Symphonic Winds of Southwest Florida makes the case that, when it comes to orchestral music, you can lose the strings without forfeiting a second of soul.
The robust, 40-person wind orchestra (a string instrument-free riff on the classic ensemble) hosted their inaugural show in 2022 with exuberant adaptations of Leonard Bernstein’s playful “Overture to Candide” and Aaron Copland’s pastorally elegant “Variations on a Shaker Melody.” The scores’ reputation as string-fueled compositions wasn’t lost on cofounders Joe Duffy and Richard “Dick” Miller. They meant to prove a point: Winds can carry their own weight.
Photography by Brian Tietz
Symphonic winds clarinet player
This orchestration is full of delights. The complexity of reeds and brass gives familiar melodies a new, more intimate tone that can be, by turns, sweeter or more insistent. Truth in advertising: I played trumpet in the Piqua Catholic Cavalier Marching Band, so I have a deep affection for big brass moments.

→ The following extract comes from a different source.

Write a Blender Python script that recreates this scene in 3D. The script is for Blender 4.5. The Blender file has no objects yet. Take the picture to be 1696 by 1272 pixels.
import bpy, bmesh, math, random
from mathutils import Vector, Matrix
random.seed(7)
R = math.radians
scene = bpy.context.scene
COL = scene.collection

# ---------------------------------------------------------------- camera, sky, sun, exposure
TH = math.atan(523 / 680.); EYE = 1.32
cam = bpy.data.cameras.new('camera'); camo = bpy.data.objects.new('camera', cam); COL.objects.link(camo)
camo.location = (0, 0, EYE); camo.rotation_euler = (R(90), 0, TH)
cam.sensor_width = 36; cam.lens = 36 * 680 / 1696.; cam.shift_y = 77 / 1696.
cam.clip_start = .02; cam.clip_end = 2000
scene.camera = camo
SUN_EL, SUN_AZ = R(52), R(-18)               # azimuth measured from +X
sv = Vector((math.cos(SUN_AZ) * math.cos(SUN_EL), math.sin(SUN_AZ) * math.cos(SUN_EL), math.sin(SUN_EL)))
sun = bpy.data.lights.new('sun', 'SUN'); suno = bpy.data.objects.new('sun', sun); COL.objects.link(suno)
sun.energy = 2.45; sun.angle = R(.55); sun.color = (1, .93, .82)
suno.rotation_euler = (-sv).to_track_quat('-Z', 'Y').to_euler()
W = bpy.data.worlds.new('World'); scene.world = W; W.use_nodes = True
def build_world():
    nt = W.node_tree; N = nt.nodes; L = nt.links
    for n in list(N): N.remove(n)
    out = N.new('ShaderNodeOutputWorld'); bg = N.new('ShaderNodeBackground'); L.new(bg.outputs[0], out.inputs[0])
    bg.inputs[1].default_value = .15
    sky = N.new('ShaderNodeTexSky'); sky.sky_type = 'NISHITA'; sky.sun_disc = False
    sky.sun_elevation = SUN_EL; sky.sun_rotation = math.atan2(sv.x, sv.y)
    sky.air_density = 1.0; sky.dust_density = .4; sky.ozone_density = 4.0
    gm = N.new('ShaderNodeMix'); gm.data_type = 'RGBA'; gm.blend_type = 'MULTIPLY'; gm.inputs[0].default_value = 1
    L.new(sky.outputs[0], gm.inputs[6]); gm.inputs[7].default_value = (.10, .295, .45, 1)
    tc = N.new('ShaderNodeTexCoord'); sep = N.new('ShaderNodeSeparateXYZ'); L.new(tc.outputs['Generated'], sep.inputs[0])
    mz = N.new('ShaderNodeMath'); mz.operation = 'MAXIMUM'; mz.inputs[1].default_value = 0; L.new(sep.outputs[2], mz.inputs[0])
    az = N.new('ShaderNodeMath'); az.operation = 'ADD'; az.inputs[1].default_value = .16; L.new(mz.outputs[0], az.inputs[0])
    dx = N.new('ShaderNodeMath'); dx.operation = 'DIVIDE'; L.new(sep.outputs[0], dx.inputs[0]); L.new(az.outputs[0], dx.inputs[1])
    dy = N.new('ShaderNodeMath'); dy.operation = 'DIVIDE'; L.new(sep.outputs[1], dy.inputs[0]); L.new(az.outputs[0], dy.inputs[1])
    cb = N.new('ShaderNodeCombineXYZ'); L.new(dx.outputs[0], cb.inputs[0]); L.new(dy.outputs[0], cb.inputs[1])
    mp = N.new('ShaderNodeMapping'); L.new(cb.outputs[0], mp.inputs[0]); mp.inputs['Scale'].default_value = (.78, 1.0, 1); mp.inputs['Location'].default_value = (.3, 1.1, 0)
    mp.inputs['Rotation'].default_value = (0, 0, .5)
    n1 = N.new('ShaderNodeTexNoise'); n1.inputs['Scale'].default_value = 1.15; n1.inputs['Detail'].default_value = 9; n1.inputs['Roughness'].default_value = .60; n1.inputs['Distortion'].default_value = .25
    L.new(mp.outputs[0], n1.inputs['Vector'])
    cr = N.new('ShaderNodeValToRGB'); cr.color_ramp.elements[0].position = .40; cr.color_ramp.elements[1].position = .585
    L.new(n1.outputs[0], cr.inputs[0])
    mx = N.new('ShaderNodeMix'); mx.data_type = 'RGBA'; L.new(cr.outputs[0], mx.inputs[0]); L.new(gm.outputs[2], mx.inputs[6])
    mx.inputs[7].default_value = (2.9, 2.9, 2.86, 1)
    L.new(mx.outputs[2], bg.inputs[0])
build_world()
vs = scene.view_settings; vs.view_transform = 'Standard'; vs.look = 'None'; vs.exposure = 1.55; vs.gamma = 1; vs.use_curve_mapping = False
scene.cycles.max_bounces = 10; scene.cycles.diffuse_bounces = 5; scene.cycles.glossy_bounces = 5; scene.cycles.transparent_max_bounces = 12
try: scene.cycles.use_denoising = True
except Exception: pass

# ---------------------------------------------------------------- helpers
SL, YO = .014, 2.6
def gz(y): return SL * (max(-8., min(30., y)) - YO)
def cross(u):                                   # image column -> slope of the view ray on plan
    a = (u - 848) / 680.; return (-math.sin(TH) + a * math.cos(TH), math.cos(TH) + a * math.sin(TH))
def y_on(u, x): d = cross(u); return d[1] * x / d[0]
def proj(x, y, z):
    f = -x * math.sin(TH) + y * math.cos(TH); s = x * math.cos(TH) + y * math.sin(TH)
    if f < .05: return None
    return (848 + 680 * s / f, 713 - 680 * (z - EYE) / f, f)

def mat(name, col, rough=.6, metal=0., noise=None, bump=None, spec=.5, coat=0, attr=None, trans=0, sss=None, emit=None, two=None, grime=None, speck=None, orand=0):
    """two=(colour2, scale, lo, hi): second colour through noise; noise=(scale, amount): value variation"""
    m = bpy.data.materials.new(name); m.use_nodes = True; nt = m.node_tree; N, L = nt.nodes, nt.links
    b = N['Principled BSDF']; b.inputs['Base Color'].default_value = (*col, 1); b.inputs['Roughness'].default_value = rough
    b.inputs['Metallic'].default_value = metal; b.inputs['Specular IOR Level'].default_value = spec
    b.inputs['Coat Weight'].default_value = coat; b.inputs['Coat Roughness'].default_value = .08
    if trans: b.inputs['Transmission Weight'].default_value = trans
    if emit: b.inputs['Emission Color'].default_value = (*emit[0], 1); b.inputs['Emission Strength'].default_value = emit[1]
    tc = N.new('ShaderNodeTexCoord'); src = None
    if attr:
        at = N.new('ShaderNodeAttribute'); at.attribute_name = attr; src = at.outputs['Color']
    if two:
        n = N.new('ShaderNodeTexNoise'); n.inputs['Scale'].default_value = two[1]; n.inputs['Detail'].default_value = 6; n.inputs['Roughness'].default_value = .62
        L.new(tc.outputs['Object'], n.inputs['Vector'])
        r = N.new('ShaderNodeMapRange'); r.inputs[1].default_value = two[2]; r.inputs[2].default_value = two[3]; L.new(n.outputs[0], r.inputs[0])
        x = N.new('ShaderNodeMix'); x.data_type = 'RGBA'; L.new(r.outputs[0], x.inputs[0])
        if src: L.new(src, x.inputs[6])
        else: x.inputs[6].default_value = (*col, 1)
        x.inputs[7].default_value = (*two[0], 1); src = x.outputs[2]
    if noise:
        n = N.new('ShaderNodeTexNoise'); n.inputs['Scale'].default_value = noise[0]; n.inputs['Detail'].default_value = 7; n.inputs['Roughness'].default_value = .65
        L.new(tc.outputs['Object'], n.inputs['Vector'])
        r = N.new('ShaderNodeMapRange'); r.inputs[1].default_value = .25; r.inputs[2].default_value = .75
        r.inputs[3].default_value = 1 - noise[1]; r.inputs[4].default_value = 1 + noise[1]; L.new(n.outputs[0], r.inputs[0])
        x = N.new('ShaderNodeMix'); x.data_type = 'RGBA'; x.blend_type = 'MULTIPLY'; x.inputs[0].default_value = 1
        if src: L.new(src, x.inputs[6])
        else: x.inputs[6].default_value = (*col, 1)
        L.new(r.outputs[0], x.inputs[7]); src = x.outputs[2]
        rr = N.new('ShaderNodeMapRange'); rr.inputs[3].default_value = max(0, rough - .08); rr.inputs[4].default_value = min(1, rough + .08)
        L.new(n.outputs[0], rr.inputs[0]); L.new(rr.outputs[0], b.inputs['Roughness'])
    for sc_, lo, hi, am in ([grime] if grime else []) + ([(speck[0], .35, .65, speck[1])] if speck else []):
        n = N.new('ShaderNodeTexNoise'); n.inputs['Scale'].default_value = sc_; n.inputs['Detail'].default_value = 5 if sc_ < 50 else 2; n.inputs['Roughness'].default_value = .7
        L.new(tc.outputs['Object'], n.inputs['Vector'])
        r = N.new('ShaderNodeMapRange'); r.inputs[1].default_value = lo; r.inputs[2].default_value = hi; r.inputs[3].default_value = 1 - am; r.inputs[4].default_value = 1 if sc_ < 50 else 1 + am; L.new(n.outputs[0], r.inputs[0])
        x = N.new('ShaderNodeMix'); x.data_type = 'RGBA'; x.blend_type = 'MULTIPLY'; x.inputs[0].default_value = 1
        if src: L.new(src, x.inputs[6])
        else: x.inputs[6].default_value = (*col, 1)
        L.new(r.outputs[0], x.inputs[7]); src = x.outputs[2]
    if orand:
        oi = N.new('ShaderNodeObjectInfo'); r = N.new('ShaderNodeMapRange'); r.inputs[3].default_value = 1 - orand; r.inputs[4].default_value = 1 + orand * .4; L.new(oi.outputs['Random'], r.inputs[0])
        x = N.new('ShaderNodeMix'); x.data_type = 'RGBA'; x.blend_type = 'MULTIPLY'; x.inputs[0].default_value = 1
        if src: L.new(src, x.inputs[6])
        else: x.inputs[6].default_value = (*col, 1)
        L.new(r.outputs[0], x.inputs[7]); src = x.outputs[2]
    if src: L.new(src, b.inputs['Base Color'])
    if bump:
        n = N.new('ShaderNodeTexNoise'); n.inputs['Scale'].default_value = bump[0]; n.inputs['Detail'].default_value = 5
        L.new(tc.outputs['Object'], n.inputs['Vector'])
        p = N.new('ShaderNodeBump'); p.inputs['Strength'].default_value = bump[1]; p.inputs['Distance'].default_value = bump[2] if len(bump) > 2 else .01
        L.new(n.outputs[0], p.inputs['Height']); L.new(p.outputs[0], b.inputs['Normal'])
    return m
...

Joe and Dick handpicked the ensemble’s array of regional brass and woodwind masters for their commitment and skill. Symphonic Winds is a purist’s game. The members don’t accept payment for their performances and happily fork patron donations over to the Music Foundation of Greater Naples, which offers music lessons, scholarships and adult programming. Joe is the foundation’s president.
They may not get paid, but Joe and Dick rebuff the ‘community band’ moniker. Both men have spent time on the hobbyist circuit, but Symphonic Winds is different. “These are 100 percent very serious musicians,” Joe says. Most members rank in the top slots of the one to six difficulty scale developed for instrumentalists. Conductor Timothy Yontz, head of instrumental studies and director of bands at Florida Gulf Coast University, selects the orchestra’s music—meaty scores the challenge-ready ensemble can sink their teeth into.
Photography by Brian Tietz
Conductor Timothy Yontz symphonic winds
Conductor Timothy Yontz, the head of instrumental studies at Florida Gulf Coast University, leads the 40-person wind orchestra. Catch the group onstage on February 21 and April 4 at Moorings Presbyterian Church.
Timothy has worked with wind ensembles for more than four decades, studying current composers and squirreling away a list of all-time best works for wind ensembles. The result: programs that might pair familiar stemwinders—like Franz von Suppe’s “Light Cavalry Overture”—with jazzy, contemporary pieces like Frank Ticheli’s “Blue Shades.”
Together, the Symphonic Winds members form an elite group, each ready to bring a unique voice to rehearsal with no warm-up necessary. “These people are here because they want to play,” Joe says.